尾道に行列のできるラーメン屋があります。
そのラーメン屋は、隣町に支店を作りました。
人口規模は、その隣街の方が大きいことは確かです。
しかし、その支店は、今年の1月、閉店となってしまいました。
有名店にしては、流行らなかったことが関係しているかもしれません。
また、従業員が高齢でやっていけなくなったという噂もあります。
ただ、高齢だと分かっていたら、若い後継者を立てるはずですから、そこまでして得る利益が少なかったのだろうと勝手に推測しています。
実は、この支店には、一度しか訪れたことがありませんが、ガッカリした記憶があります。
一口食べただけで、本店の味と異なることが分かるのです。
そこには、不思議な雑味があったのです。
一般にお店のラーメンの持ち帰りをして、自宅で作っても同じ味を出すことは、ほぼ不可能です。
昔、母親に店で使っているスープや具材を持ち帰りしてもらって作ってもらったことがありますが、ずいぶんと味がかけ離れていることに驚きを隠せませんでした。
大人になって、自分で作ってみたら、その難しさに戸惑いました。
何回も試行錯誤を経て、持ち帰りラーメンをおいしく食べるコツをいくつか見つけました。
1 冷やして分離したスープをぬるま湯で戻す
2 スープを温める時は、沸騰する直前で止める
3 麺は、あらかじめ、ほぐしておく
4 麺を茹でる鍋は、なるべく大きくして、お湯の量を多くする
5 麺を入れたら、気を抜かず、沸騰した時、すぐに止める
6 麺きりという、お湯切りをしつこいくらいする
7 器に用意したスープが冷める前に麺や具材を入れ、すぐに食べる
しかし、まだ、その味には及びません。
大きな理由は、十分な量のスープがないため、スープを沸騰させると、香りと旨みが飛んでしまいます。
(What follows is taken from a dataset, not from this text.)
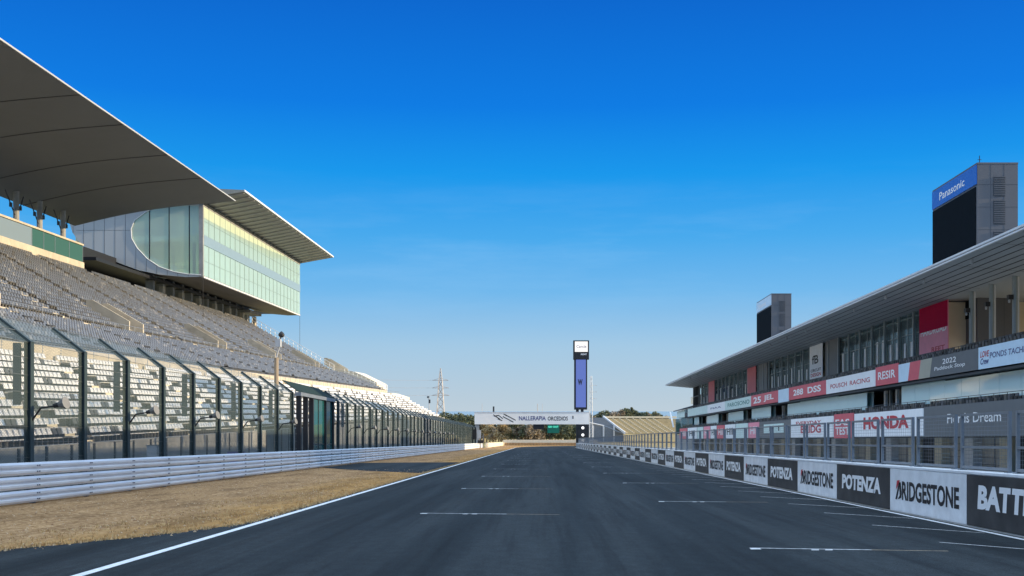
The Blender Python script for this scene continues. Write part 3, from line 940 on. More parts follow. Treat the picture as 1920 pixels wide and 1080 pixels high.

また、そのため、スープを高温で待機させることができません。
支店で、味がおかしかったのは、6の麺きりを十分に行っていなかったのではないかと推測します。
支店で見た限りでは、スープも具材もすべて、本店から用意されているものとしか感じられなかったからです。
こういう例は、他の名店でも見られました。
同じ材料を使っても、作り手の修行が足りないと、まったく異なる味になるため、名前に認知度だけでなく、味も格落ちします。
この支店への目配りができなくて、閉店となるお店が多いように思います。
反対に、支店のクオリティを保っているお店は、どのように指導しているのだろうか、その実態を知りたい気持ちです。
私は、自分自身もコントロールできないし、自分の職場も十分、把握できているとは言えません。
さらに、目の届かない支店まで目配りするには、相当な管理能力が必要になるようです。